Fine - to make a separate package can be just a 'make dist' in the
Curl-easy directory...

> > If Curl::easy is going to live 'standalone', it might also make sense to
> > explicitly licence it under the usual perl Artistic/GPL dual licence as
> > well, if this is possible, otherwise it's just MIT-X/MPL.
>
> I think Curl::easy should be targeted at living "standalone". We're getting
> more and more language interfaces to libcurl and we can't include them all in
> the curl archives.

OK - but I think it should be 'in' or 'out', rather than copied - I
don't have acccess to the curleasy project at sourceforge, I think Georg
is the admin of that one, and I don't know if its currently up-to-date
or active...

> So we should make sure there's correct license information in the curl::easy
> archive.
>
> > Perhaps Domenico can tell me if these 4 are compatible :-)
>
> Those 4 aren't "compatible" among each other, but that's also why they're
> dual. The two dual versions are "compatible" with each other (and with plain
> GPL which probably is important to people).
>
> Still, there's no real point in using Artistic and I don't urge anyone to use
> the curl dual license. Future versions of curl/libcurl will go plain MIT.
>
> Now, Georg has explicitly asked his package to be put in the Public Domain,
> so I think we should not argue and go with it. In fact, it being public
> domain makes it possible for anyone at any time to put it under another
> license.

This is the issue though - public domain offers no rights or protections
to any of the developers. I didn't want to contribute to Curl-easy
(just) the GPL, because I want to use curl+perl in customer projects
(commercial) without pain.

Yes, I know I retain my own copyright and can re-use my code under other
licences, but I'd actually prefer to be able to assign my copyright
elsewhere (esp. to Daniel or some subsequent curl or Curl-easy
maintainer) without worrying that other people's contributions would
suddenly prevent me from using the mainline Curl-easy sometime in the
future.

Under public domain, some new developer or greedy company could just
announce the code is (just) GPL, or completely closed/commercial, and
either way, prevent me from using it freely, so I don't want to
contribute my code as 'public domain' either.

If everyone agrees, I'd rather state explicitly (in the Curl-easy
package) that the Curl-easy package is under the same licence as curl
and libcurl, the MIT-X/MPL licence.

As Georg is clear that his code is 'public domain', I can actually
declare this unilaterally - I could theoretically do whatever I like
with Curl-easy <= 1.1.2, including claim it as my own, and release the
entirity of Curl-easy-1.1.6 under any licence I choose.
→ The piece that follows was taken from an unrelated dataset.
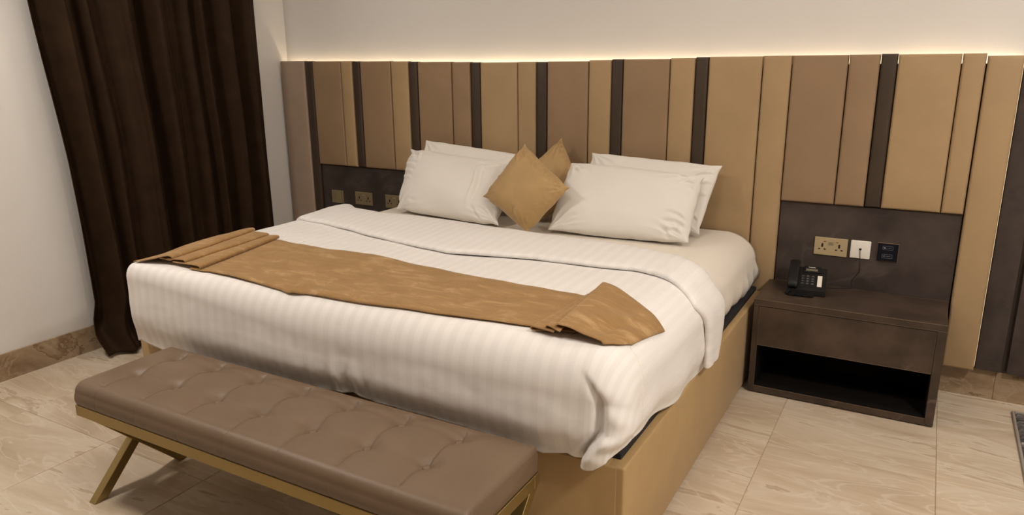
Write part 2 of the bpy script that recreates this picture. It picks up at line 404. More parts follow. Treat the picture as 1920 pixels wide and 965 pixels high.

I choose the
curl licence.

I'd much rather do this by mutual concensus than unilateraly though...

God, I hate licencing....

In summary:

I will update the README and other docco in Curl-easy in CVS to read
that Curl-easy is licenced entirely under MIT-X/MPL, the same as curl.

I will do this tomorrow (12th September at 18:00 AEST) unless I hear a
well reasoned objection before that time.